Opino, en definitiva, que la Fuente ha acaparado una atención inmerecida y que ha eclipsado otras obras –estas sí, de certificada autoría duchampiana– menos ruidosas, pero mucho más sinceras.

Tomemos como ejemplo Rueda de bicicleta, un ready made en el que en 1913 Duchamp toma dos elementos tan banales como son un simple taburete de madera y una rueda metálica y los hace confluir en una pieza de un equilibrio formal y compositivo exquisito y con un planteamiento conceptual ejemplar al unir y confrontar el estatismo propio del primero con el potencial dinamismo del segundo.

Pero fijémonos finalmente en otra pieza, el Botellero, que, tres años antes de la gestación de la dichosa Fuente, refleja y ejemplifica sin efectismos, trucos o falsas intenciones transgresoras la esencia del objet trouvé; en ella podemos observar cómo es la acción de artista la que consigue convertir un sencillo y humilde secador de botellas, escogido y designado por Duchamp –con la mínima intervención de una discreta firma sin posibilidad de sesudas interpretaciones y con la indicación numérica de su seriación, hecho que vincula el mundo artístico con el industrial– en obra artística.

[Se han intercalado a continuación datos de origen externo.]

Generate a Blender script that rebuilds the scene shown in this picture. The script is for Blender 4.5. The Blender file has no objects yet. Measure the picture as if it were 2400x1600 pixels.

En definitiva, si no te atrevías a exponer un urinario, haciendo ver lo que verdaderamente era, un urinario, y llamarlo como verdaderamente se llamaba, urinario… ¡haber expuesto un paquete de detergente o una lata de sopa!

P.S.: Si este artículo les ha sabido a poco o ha servido para despertar su curiosidad sobre Duchamp, el dadaísmo, los objet trouvé o, en definitiva, sobre ese periodo de comienzos del siglo XX en el que se rompieron tantos esquemas y planteamientos en el mundo del arte, les recomiendo un apasionante libro de Javier Montes, El misterioso caso del asesinato del arte moderno, una novela cuyo intrigante título no funciona como mero recurso publicitario sino como verdadero condensador de los apasionantes acontecimientos que en él se nos narran.